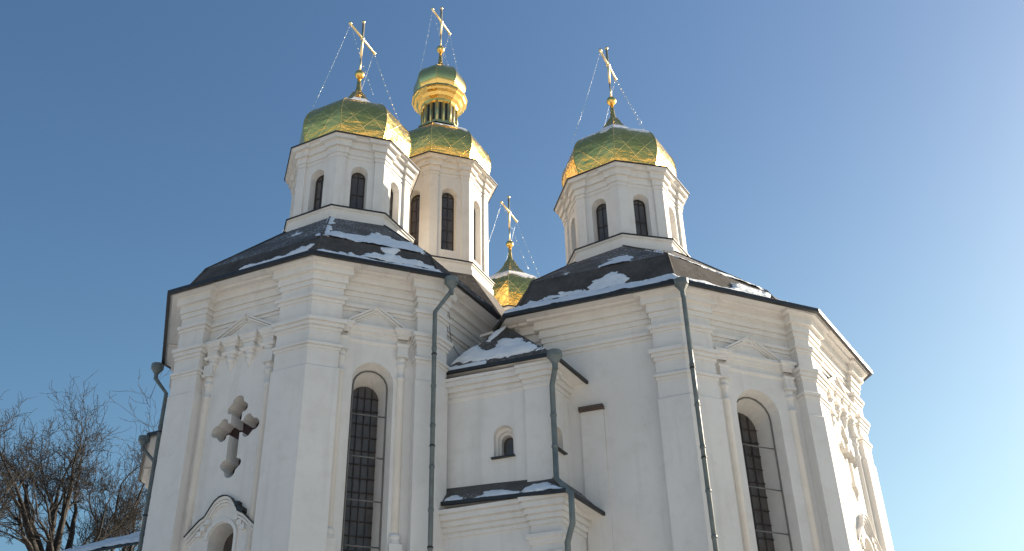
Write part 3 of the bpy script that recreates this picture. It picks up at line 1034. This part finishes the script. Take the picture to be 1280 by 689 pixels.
# ------------------------------------------------------------------ drainpipes
def drainpipe(pts, r=.058, label=None, funnel=.165):
    root = empty('drainpipe', (pts[-1][0], pts[-1][1], 0), label, 'drainpipe', 'grey green drainpipes on the church corners')
    root.parent = None
    base = Vector(root.location)
    mb = MB()
    P3 = [Vector(p) - base for p in pts]
    # square-mitred round pipe with slip joints
    full = [P3[0]]
    for i in range(1, len(P3)):
        full.append(P3[i])
    mb.tube(full, r, 12)
    for i in range(len(P3) - 1):
        a, b = P3[i], P3[i + 1]; L = (b - a).length
        n = int(L / 1.1)
        for k in range(1, n + 1):
            q = a.lerp(b, k / (n + 1)); d = (b - a).normalized()
            mb.tube([q - d * .035, q + d * .035], r + .012, 12)
    mb.build('pipe', PIPE, root)
    f = MB()
    c = P3[0]
    f.lathe((c.x, c.y, c.z), [(r, -.28), (r * 1.05, -.12), (funnel, .05), (funnel * 1.12, .06), (funnel * 1.12, .20), (funnel, .21), (funnel * .9, .10)], 14, False)
    f.build('funnel', PIPE, root)
    b = MB()
    a, e = P3[-2], P3[-1]
    L = (e - a).length; n = max(1, int(L / 2.3))
    for k in range(n):
        q = a.lerp(e, (k + .5) / n)
        b.lathe((q.x, q.y, q.z), [(r + .012, -.02), (r + .014, .02)], 12)
    b.build('bracket', FASC, root)
    return root
v2 = Vector((4.66, -7.88)); w1 = Vector((10.41, -6.25)); vm = Vector((-5.30, -7.34))
drainpipe([(4.74, -7.93, 15.95), (4.72, -7.93, 15.75), (4.30, -7.99, 15.22), (4.30, -7.99, 0.3)], label='long straight drainpipe left of the annex, bent under the left arm eaves')
drainpipe([(10.46, -6.35, 15.22), (10.47, -6.35, 14.9), (10.42, -6.13, 14.2), (10.44, -6.13, 0.3)], label='drainpipe on the right arm corner beside the window at right')
drainpipe([(7.33, -7.38, 13.42), (7.32, -7.36, 13.2), (7.14, -7.15, 12.85), (7.14, -7.15, 10.45), (7.62, -7.52, 9.88), (7.62, -7.52, 9.2), (7.40, -7.32, 8.85), (7.40, -7.32, .3)], .070, label='short drainpipe stepping over the lower roof of the corner annex', funnel=.17)
drainpipe([(-5.42, -7.40, 15.98), (-5.40, -7.40, 15.7), (-5.02, -7.28, 15.2), (-5.02, -7.28, .3)], label='drainpipe on the far left edge of the left arm')
q0 = OW[1]; q0 = Vector(OW[0])
drainpipe([(q0.x - .05, q0.y - .07, 14.98), (q0.x - .05, q0.y - .07, 14.8), (q0.x + .35, q0.y + .45, 14.2), (q0.x + .35, q0.y + .45, .3)], label='drainpipe half hidden behind the far left edge of the church')

# ------------------------------------------------------------------ snow on the roofs
def in_poly(x, y, poly):
    ins = False; d2 = 1e9
    n = len(poly)
    for i in range(n):
        x0, y0 = poly[i]; x1, y1 = poly[(i + 1) % n]
        if (y0 > y) != (y1 > y) and x < (x1 - x0) * (y - y0) / (y1 - y0) + x0:
            ins = not ins
        dx, dy = x1 - x0, y1 - y0
        t = max(0, min(1, ((x - x0) * dx + (y - y0) * dy) / (dx * dx + dy * dy + 1e-12)))
        d2 = min(d2, (x - x0 - t * dx) ** 2 + (y - y0 - t * dy) ** 2)
    return math.sqrt(d2) * (1 if ins else -1)

def snow_on(mb, quad, poly3, thick=.09, jag=.10, step=.05, seed=0.0, bias=0.0):
    """heightfield of snow lying on a planar roof face; poly3 = outline on that plane"""
    a, b, c = [Vector(p) for p in quad[:3]]
    d = Vector(quad[-1])
    ex = (b - a).normalized()
    nz = ex.cross(d - a).normalized()
    if nz.z < 0:
        nz = -nz
    ey = nz.cross(ex)
    loc = lambda p: ((Vector(p) - a).dot(ex), (Vector(p) - a).dot(ey))
    fq = [loc(p) for p in quad]; pg = [loc(p) for p in poly3]
    x0, x1 = min(p[0] for p in pg) - .2, max(p[0] for p in pg) + .2
    y0, y1 = min(p[1] for p in pg) - .2, max(p[1] for p in pg) + .2
    x0 = max(x0, min(p[0] for p in fq)); x1 = min(x1, max(p[0] for p in fq))
    y0 = max(y0, min(p[1] for p in fq)); y1 = min(y1, max(p[1] for p in fq))
    nx, ny = max(2, int((x1 - x0) / step) + 1), max(2, int((y1 - y0) / step) + 1)
    def surf(x, y):
        if len(quad) < 4:
            return a + ex * x + ey * y
        v = y / max(fq[3][1], 1e-6)
        xl = fq[3][0] * v; xr = fq[1][0] + (fq[2][0] - fq[1][0]) * v
        u = (x - xl) / (xr - xl)
        return a.lerp(b, u).lerp(d.lerp(c, u), v)
    H = {}
    vs = []
    for j in range(ny):
        for i in range(nx):
            x = x0 + (x1 - x0) * i / (nx - 1); y = y0 + (y1 - y0) * j / (ny - 1)
            sdv = in_poly(x, y, pg)
            n1 = noise.fractal(Vector((x * 1.7, y * 2.6, seed)), .8, 2.2, 5)
            n2 = noise.fractal(Vector((x * 5, y * 8, seed + 9)), .7, 2.1, 4)
            e = sdv + n1 * jag * 1.6 + n2 * jag * .75 + bias
            if in_poly(x, y, fq) < -.03:
                e = -1
            h = .62 * thick * (1 - math.exp(-max(e, 0) / .07)) * max(.25, 1 + .5 * n1 + .25 * n2) if e > 0 else -.02
            vs.append(surf(x, y) + nz * h); H[(i, j)] = e
    used = {}; fs = []; out = []
    for j in range(ny - 1):
        for i in range(nx - 1):
            q = [(i, j), (i + 1, j), (i + 1, j + 1), (i, j + 1)]
            if max(H[k] for k in q) > 0:
                ids = []
                for k in q:
                    if k not in used:
                        used[k] = len(out); out.append(vs[k[1] * nx + k[0]])
                    ids.append(used[k])
                fs.append(tuple(ids))
    if fs:
        mb.add(out, fs, True)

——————

» Challenge
Of all the lines in the material above, how many contain the word "that"? Give only the count.

» Answer to the exercise
2